Through the cracked looking glass: review of Siddhartha Deb’s The Light at the End of the World
The Hindu
The Light at the End of the World by Siddhartha Deb is strongest when conjuring up a vivid past, but falters while allegorising the present
The idea of the experimental non-fiction novel that plays with news and meanders through the quirky alleys of journalism is an intriguing one. American writing, which has been bold and spirited particularly on the terrain of non-fiction and journalism, has blazed some striking trails here — be it the radical left critique of American culture in John Dos Passos’ U.S.A. Trilogy, the imaginative New Journalism of Norman Mailer, or the searing Vietnam-era coverage by journalists such as Michael Herr.
The real challenge for such writing, when it courts the imaginative uniqueness of literature, is to do something different from what the newspaper does even as it plays with that form. Should fictional lives end up confirming media reports and their stereotypes, or should they tease them and create something recognisable yet alien?
The private lives of key characters embody the fictive stakes of such novels. Siddhartha Deb’s The Light at the End of the World draws the reader in with some real empathy for the protagonist, Bibi, the near-anonymous, marginal employee in a policy report-producing company in the midst of rabid, reactionary times that is an allegory of our present.
But the allegorisation, where the private melts into the public, is where the novel falters. It embeds everything we know today from news headlines and social media storms. In sentences such as these, the allegorisation becomes see-through: “In the longest of the entries, Muktibodh ingeniously connects the Brahmastra superweapon being developed by the Indian conglomerate Ombani with a superbug resistant to every known antibiotic that has been classified as NaMo-03.”
Passages like these might have packed their punch in the novel if they were not ubiquitous: “Everywhere, there are men, and some women, outing Bibi — as a Pakistani agent, as a prostitute, as a sex-crazed woman, as a lesbian, as the holder of fake university degrees, as a Naxal, as a plagiariser who stole her reporting from others. Sometimes she is a Muslim, sometimes a Christian, sometimes a Marxist, numerous versions of Bibi out there on the multiverse of the internet, living lives that are variations.”

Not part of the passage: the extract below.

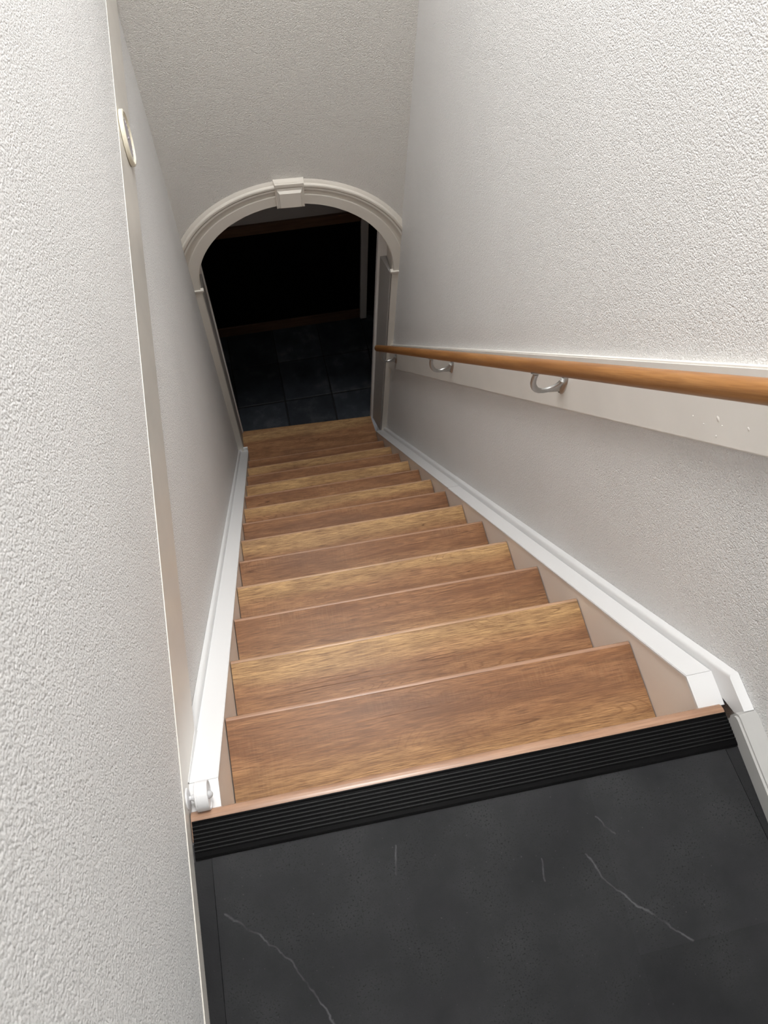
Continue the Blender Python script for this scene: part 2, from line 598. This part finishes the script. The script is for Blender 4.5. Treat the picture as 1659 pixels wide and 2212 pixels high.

The hostility she faces is savage and brutal, but given the surreal times in which we live, such fiction fails to enrich or complicate our digitally enhanced reality in any way: “Some send videos that Bibi doesn’t want to watch but that start playing automatically as soon as the message arrives, without even her touching the screen. There is footage of animals being slaughtered, of dishevelled men in dirty clothes getting pulled out from the back of trucks, being beaten to death with hockey sticks and iron rods as the cows look on in horror, of a man on fire, limbs flailing as he screams, of a demonstration demanding the release of a priest arrested for raping and murdering an eight-year old belonging to a Muslim nomadic tribe, of a woman, obviously mentally disturbed, being hoisted on to some kind of makeshift stage by a group of men who snip off her hair in slow, deliberate fashion as the crowd assembled below roars in approval.”
Deb’s invocation of the past is more playful, with a Rushdiesque irreverence. “I am the White Mughal, sir, and I have been most grievously harmed” — says a fantastical Lawrence of Arabia figure, dressed in native garb, in the apocalyptic post-1857 rebellion moment, and there is something appropriately ludicrous about his outrage and resentment. Distance in time allows for a kind of laughter that we can’t afford in the midst of the nightmare that is the present.